▶ [Aim]
Collect each line of the entries that holds the string "this".

— START Record set —

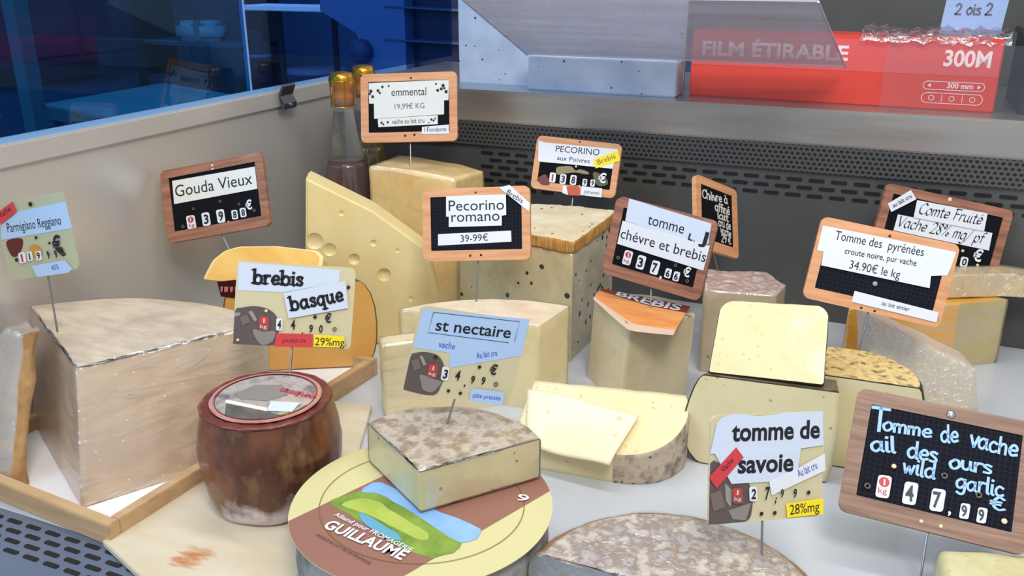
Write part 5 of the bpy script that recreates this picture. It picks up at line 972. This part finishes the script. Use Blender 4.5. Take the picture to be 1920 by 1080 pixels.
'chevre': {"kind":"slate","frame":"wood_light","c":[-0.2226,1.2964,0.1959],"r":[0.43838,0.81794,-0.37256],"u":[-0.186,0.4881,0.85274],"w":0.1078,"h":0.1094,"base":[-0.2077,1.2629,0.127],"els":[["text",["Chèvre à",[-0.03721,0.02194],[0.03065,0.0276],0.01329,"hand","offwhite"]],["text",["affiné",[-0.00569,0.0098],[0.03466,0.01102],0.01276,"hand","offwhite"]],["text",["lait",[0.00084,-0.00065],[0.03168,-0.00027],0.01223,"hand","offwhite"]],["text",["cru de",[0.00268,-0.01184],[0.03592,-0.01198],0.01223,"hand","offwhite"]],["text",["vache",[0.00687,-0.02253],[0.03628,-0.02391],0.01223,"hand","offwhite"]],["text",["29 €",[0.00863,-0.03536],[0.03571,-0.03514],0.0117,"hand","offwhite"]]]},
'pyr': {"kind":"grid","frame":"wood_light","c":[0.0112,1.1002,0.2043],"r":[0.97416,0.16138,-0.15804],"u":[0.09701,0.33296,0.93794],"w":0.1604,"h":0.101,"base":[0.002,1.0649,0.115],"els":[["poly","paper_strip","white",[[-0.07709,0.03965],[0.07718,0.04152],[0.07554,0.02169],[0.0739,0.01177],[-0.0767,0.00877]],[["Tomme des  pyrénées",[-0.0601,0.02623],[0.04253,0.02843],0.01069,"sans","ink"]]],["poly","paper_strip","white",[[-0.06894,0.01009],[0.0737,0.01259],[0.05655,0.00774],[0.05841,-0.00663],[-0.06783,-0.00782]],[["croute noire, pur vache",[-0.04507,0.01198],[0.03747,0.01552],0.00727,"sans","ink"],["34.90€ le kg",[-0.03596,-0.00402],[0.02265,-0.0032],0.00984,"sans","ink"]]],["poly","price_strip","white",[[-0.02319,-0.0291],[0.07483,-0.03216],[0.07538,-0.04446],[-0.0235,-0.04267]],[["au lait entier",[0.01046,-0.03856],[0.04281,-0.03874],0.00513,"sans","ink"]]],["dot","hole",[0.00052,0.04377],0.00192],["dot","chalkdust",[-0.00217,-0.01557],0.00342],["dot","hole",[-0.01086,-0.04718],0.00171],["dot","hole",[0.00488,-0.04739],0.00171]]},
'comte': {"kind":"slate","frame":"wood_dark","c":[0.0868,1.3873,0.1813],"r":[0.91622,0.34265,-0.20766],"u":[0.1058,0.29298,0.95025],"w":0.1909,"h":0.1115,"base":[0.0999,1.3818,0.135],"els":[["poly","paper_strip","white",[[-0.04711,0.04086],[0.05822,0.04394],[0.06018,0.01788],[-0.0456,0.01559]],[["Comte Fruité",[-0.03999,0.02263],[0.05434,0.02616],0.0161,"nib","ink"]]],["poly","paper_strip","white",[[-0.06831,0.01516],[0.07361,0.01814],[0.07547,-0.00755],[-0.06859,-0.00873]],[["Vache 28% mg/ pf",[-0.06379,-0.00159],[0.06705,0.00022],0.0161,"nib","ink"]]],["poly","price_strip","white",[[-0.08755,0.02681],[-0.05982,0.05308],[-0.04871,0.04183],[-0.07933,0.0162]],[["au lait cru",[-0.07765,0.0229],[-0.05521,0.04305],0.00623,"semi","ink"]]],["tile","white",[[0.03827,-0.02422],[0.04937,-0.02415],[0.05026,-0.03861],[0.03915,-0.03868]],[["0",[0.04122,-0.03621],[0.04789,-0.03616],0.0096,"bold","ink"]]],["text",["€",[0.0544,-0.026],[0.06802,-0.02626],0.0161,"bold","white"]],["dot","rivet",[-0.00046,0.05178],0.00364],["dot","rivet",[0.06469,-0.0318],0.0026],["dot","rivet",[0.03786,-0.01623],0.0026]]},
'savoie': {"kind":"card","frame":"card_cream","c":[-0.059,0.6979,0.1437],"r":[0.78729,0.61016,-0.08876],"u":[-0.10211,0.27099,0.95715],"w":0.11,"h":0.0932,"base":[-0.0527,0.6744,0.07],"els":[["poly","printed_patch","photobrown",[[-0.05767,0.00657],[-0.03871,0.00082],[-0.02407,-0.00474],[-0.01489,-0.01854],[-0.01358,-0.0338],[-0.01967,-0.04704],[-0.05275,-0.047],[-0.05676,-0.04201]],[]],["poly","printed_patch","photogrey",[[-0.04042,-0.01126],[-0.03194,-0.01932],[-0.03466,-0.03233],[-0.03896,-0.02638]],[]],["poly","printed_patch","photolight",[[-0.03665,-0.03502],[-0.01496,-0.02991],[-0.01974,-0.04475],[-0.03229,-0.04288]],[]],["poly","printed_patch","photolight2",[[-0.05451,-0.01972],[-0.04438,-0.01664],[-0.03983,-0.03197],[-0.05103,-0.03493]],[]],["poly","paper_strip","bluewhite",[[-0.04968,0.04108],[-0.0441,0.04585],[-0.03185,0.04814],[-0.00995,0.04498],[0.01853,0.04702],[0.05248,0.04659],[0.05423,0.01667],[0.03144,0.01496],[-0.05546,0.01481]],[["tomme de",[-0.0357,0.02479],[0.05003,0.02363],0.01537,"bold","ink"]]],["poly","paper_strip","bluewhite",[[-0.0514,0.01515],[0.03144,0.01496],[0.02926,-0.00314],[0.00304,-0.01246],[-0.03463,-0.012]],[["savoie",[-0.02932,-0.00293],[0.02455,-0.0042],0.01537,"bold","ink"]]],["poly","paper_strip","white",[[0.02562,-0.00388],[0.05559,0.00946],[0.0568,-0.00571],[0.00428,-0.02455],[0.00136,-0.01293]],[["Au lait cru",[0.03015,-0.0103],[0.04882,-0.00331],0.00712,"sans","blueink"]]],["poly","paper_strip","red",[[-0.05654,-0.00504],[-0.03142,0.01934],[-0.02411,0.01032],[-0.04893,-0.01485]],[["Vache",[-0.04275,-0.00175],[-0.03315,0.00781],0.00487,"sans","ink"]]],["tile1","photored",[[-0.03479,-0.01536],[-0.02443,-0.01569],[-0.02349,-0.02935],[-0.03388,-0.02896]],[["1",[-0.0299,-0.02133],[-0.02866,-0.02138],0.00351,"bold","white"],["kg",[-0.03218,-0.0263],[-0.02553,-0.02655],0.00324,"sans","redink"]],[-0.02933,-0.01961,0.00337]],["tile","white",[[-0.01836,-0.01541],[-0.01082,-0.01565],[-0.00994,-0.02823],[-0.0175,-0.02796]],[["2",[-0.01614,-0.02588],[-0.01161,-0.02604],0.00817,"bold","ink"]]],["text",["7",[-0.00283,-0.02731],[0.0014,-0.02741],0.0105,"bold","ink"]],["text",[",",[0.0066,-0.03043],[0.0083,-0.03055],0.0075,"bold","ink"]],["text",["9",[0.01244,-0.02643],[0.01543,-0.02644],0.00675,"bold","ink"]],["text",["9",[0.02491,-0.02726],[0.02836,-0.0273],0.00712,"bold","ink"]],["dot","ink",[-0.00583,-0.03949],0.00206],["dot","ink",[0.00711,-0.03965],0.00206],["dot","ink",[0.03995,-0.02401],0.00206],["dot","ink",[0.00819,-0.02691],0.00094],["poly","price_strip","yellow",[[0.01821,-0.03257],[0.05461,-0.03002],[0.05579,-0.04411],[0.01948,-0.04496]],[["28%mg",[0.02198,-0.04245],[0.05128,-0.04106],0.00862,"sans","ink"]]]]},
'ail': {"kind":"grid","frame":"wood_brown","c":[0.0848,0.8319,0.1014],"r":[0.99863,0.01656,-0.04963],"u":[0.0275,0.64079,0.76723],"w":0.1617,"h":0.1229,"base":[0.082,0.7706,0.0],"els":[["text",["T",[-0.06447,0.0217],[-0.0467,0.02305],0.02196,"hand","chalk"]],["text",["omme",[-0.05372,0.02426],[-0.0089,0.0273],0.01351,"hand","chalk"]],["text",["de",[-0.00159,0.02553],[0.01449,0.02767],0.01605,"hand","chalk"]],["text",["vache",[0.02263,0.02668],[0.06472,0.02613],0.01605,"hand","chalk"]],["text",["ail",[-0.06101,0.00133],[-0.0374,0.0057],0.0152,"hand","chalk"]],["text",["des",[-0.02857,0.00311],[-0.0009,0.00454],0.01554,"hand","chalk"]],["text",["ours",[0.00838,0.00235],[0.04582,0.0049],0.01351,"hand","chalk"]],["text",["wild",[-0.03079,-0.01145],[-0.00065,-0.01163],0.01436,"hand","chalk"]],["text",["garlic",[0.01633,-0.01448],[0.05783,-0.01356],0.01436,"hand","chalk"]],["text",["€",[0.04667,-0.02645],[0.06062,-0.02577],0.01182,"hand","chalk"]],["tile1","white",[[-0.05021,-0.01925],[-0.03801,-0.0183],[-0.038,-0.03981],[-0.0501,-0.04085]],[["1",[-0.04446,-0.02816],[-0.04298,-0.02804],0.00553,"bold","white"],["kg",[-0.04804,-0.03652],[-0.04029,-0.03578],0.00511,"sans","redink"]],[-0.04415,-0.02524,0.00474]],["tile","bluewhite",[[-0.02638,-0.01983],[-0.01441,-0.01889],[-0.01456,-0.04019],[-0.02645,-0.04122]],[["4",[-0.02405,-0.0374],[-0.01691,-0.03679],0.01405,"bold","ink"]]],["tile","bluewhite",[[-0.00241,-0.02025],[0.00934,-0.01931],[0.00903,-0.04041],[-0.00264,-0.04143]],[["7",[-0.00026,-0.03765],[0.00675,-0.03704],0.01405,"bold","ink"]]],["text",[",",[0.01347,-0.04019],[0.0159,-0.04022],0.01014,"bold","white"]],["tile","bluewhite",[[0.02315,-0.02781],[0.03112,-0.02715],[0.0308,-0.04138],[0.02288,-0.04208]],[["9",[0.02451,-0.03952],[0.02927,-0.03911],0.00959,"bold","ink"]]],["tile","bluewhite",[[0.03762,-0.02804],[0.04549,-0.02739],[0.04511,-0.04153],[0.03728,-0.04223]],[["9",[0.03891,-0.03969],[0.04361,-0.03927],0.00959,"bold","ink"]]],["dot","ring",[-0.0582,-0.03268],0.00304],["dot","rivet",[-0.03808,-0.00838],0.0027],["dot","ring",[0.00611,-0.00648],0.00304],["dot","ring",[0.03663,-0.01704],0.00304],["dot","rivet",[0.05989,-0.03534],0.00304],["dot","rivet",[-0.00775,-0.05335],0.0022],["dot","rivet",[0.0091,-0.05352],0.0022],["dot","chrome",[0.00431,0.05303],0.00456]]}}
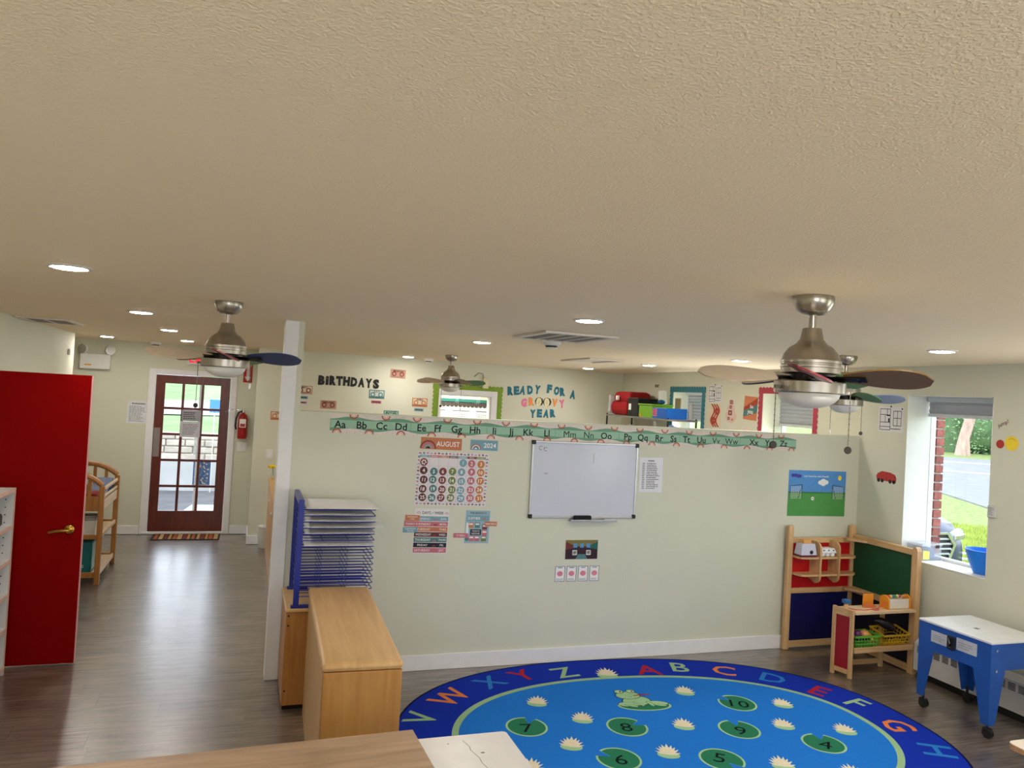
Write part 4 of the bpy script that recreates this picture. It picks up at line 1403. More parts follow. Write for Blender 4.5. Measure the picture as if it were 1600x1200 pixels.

— END Record set —

▶ [In response]
Write part 5 of the bpy script that recreates this picture. It picks up at line 972. This part finishes the script. Use Blender 4.5. Take the picture to be 1920 by 1080 pixels.
Write part 4 of the bpy script that recreates this picture. It picks up at line 1403. More parts follow. Write for Blender 4.5. Measure the picture as if it were 1600x1200 pixels.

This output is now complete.